理系-文系、日本-海外を架橋するような研究者に。

「今回のようにある程度まとまった期間を海外で過ごすのは初めてでしたが、とても貴重な体験を積むことができました。惜しむらくは夏休み期間中の渡航となってしまったこと。研究所には学生さんや教員・研究員の姿がほとんどなく、到着後の初めの1ヶ月間は、本格的な実験に着手することができませんでした。実験器具の所在ひとつとってみても、まったくわからない状態ですから、現地の人たちの手助けが必要です。そして実際に取り組んでみてですが、実験の補助をしてくれるテクニシャン(技術補佐員)がしっかりと人員配置されており、研究者の負担が少なくなるような配慮がなされていると感じました。

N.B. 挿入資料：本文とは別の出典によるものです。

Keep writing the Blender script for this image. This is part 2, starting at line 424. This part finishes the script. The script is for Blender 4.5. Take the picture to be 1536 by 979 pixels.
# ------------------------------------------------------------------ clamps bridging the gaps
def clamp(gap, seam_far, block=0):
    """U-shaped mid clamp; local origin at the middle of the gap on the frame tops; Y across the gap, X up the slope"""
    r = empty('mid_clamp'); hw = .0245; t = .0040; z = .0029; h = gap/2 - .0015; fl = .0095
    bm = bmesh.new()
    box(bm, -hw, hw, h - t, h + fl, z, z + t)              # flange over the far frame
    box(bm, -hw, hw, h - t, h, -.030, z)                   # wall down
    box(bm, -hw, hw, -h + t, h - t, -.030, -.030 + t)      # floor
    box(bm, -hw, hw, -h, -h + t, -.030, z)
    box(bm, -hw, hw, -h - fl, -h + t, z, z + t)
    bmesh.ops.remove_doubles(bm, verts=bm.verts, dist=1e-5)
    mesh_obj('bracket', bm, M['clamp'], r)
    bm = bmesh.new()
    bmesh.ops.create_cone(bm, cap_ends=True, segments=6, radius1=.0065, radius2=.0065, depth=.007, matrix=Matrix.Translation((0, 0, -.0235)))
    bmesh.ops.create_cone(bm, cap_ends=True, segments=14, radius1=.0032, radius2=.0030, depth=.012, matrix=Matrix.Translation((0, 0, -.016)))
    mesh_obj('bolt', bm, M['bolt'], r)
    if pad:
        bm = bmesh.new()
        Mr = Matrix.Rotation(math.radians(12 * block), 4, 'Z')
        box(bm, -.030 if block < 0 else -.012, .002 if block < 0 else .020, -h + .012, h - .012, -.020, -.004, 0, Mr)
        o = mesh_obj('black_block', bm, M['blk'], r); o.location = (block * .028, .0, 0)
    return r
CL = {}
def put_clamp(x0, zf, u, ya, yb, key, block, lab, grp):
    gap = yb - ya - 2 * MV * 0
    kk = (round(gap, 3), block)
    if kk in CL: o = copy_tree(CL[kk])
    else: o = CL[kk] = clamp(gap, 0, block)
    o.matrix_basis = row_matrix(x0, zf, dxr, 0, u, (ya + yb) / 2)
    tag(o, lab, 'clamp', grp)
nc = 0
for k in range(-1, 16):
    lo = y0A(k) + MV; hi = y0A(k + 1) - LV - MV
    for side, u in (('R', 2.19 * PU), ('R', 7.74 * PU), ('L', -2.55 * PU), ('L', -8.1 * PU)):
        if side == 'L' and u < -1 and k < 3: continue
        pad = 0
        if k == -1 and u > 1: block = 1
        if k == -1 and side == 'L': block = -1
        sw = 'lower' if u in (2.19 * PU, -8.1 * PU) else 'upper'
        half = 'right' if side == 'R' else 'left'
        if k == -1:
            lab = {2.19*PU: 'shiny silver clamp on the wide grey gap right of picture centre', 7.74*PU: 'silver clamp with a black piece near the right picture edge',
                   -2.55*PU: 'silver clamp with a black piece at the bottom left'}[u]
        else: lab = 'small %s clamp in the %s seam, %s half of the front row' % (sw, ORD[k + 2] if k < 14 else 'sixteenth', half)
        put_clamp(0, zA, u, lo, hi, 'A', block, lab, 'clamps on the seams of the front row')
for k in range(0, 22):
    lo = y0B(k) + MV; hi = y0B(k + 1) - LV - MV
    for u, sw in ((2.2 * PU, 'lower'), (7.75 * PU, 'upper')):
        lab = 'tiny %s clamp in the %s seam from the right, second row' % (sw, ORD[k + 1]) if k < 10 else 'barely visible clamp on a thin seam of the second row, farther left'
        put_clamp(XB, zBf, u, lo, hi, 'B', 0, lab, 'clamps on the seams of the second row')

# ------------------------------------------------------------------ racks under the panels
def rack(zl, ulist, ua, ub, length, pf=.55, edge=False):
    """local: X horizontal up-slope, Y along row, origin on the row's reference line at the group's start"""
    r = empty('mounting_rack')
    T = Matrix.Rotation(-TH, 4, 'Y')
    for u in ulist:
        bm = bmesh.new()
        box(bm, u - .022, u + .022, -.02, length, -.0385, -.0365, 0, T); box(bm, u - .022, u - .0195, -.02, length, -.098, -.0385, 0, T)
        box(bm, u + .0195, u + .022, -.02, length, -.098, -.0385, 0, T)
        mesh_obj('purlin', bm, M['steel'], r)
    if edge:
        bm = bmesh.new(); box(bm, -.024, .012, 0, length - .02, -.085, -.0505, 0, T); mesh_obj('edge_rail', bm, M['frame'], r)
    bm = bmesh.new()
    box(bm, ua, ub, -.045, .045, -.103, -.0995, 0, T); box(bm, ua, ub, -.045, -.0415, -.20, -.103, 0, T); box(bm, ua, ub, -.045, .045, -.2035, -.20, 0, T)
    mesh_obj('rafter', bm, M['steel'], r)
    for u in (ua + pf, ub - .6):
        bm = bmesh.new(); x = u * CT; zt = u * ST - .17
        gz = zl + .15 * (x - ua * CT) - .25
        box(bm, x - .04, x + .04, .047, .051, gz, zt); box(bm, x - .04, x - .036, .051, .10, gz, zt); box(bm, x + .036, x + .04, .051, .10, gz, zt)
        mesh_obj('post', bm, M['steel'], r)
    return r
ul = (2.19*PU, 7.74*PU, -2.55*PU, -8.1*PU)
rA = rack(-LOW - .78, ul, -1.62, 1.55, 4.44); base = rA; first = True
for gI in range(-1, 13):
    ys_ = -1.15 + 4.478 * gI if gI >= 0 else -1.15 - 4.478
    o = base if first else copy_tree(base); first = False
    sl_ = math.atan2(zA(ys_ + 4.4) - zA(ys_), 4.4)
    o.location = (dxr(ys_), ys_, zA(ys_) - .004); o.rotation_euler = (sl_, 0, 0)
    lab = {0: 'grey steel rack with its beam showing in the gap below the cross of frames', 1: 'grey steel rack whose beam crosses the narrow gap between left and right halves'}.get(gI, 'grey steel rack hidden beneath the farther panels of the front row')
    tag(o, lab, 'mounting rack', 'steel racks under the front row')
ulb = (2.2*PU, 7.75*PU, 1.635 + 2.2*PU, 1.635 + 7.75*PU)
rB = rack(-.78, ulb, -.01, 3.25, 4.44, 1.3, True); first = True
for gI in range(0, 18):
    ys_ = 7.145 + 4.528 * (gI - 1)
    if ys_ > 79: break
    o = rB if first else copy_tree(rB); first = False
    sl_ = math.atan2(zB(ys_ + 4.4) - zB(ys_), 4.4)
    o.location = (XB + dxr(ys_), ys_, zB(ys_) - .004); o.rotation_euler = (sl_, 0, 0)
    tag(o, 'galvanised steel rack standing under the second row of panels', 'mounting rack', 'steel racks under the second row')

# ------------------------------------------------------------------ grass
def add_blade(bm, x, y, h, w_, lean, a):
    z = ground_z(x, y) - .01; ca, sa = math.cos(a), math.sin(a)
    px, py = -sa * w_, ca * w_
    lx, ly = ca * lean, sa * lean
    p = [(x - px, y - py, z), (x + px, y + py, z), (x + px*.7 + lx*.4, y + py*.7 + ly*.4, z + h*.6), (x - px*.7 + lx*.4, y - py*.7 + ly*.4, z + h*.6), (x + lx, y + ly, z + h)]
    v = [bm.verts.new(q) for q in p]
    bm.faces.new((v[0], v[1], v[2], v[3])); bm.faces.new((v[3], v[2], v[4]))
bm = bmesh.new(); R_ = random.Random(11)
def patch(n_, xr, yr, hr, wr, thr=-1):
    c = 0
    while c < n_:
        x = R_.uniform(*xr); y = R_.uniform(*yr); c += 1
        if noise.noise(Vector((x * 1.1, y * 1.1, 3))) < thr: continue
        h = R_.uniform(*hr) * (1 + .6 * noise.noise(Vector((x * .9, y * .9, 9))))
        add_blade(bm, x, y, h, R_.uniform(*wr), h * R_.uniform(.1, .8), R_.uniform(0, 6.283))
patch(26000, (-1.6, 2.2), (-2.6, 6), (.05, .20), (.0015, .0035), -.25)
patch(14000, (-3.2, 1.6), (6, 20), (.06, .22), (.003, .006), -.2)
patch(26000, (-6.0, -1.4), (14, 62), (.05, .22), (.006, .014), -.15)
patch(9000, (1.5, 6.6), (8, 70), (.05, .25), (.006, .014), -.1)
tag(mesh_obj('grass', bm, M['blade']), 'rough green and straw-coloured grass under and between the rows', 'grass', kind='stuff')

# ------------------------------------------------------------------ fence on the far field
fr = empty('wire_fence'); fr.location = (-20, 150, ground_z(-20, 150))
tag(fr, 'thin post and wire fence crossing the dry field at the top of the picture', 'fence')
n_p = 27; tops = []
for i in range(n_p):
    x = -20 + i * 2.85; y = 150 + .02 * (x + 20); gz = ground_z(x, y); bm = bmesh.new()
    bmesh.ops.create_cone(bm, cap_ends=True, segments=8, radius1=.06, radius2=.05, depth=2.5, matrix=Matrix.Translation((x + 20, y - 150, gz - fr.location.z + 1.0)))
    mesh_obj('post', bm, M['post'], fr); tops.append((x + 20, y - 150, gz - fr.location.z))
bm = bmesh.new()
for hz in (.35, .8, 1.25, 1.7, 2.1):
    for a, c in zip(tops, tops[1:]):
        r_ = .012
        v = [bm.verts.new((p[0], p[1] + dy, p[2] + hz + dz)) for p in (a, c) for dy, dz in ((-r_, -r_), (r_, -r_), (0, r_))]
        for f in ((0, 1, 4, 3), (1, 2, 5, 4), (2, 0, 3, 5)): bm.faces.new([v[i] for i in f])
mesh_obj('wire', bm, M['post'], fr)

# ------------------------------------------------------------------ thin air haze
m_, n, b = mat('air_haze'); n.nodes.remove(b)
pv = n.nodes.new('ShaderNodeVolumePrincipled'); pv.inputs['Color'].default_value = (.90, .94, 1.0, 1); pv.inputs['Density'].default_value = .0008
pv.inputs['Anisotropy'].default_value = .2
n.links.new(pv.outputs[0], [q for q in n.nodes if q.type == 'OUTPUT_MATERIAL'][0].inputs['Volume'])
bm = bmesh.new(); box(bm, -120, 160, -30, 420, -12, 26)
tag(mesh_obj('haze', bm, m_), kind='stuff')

この手厚いサポート体制については、他の海外派遣経験者も異口同音に指摘されておられるようですが、一からすべてを担わなくてはならない日本の大学のシステムにも良い面があり、一長一短といったところかもしれませんね」。多くの刺激と収穫を手にした海外派遣。帰国後、ご自身の経験を熱心に話していたところ、研究留学への意欲を見せる学生さんが増えてきたといいます。「そもそも和田研究室ではグローバルに活躍できる人材の育成を視野に置いてきました。若者全般の内向き志向が取り沙汰される昨今ですが、どんどん飛び出して欲しいと願っています」。

「地球は小さくなっています。もちろん物理的な意味ではなく、グローバリゼーションの進展によって、国や地域のボーダーを越え、社会的・経済的、そして文化的な結びつきが強まっています。国際的な連関性の拡大については多様な意見があるとは思いますが、この趨勢がとどまることはないでしょう。冒頭(前ページ)でコミュニケーションについて少し触れましたが、かかわりを持つ相手が異なる文化背景を持つ人物であれば、違いを認め、受容する姿勢を前提としなければならないでしょう。もちろん、自分という人間を知ってもらうには自身を理解し、日本を知ってもらうためには自国をよく知らなければなりません。オープンマインドであることも大いに心がけたいことですね」。フィンランドに渡ったのは、東日本大震災(2012年3月11日)の4ヶ月後。トゥルクで出会った人びとは小山先生が日本人だと知ると、お見舞いと哀悼の言葉、そして日本は大好きだ、日本人を尊敬していると口々にしたそうです。「日本が好きだと言ってくれたのには正直驚きました。これは我が国の先達が、営々と築いてきた評価なんですね。それをしっかり守っていかなければと思いました」。海の向こうから見た自国の姿は、胸を張ることのできるものでした。

「実は、高校生までは哲学や宗教学などに興味がありました。どちらかと言えば文系だったんですよ」という小山先生。「今でこそ文理融合分野の研究が盛んになってきていますが、私が高校生の頃は――あるいは若い感受性に特有な言動なのかもしれませんが――文系VS理系、といった二項対立的な物言いがよくなされていました。でも自分としては視野狭窄に陥りたくない、対岸からの批判はしたくないと思い、理系に進みました。それからは実験の面白さに導かれる形で、好奇心と探究心を発揮してきたように思います」。できれば理系と文系を架橋できる存在になりたいと語る小山先生。さらには、今回の派遣で築かれた人的ネットワークを基軸に「日本と海外をつなぎ、結ぶ」という役割も担ってくれることでしょう。

(写真/図3)ラボの様子。左は、実験を手伝ってくれたPhD student (博士課程学生)のKimmo Isoniemi 君。「実験室は、機材・器具、使い方ともに大同小異といった印象でしたが、慣れるまでには時間を要しました。もう少し工夫すればさらに使いやすく機能的になるはず、と感じた点は、積極的に提案してきました。ささやかな研究交流ですね」。

(写真/図4)渡航期間中、訪問先研究室主催のシンポジウムThe 21st Annual BioCity Symposium “CELL DANCE” Cellular movements, choreography and partner recognition が開催され、小山先生も聴講。「国際学会とは少し異なる、欧米のみで行われる小規模のシンポジウムに参加したのは初めてでした。私の専門分野ではありませんでしたが、ポスター発表では、各国の若い研究者たちと議論を交わすことができ、得難い経験となりました」。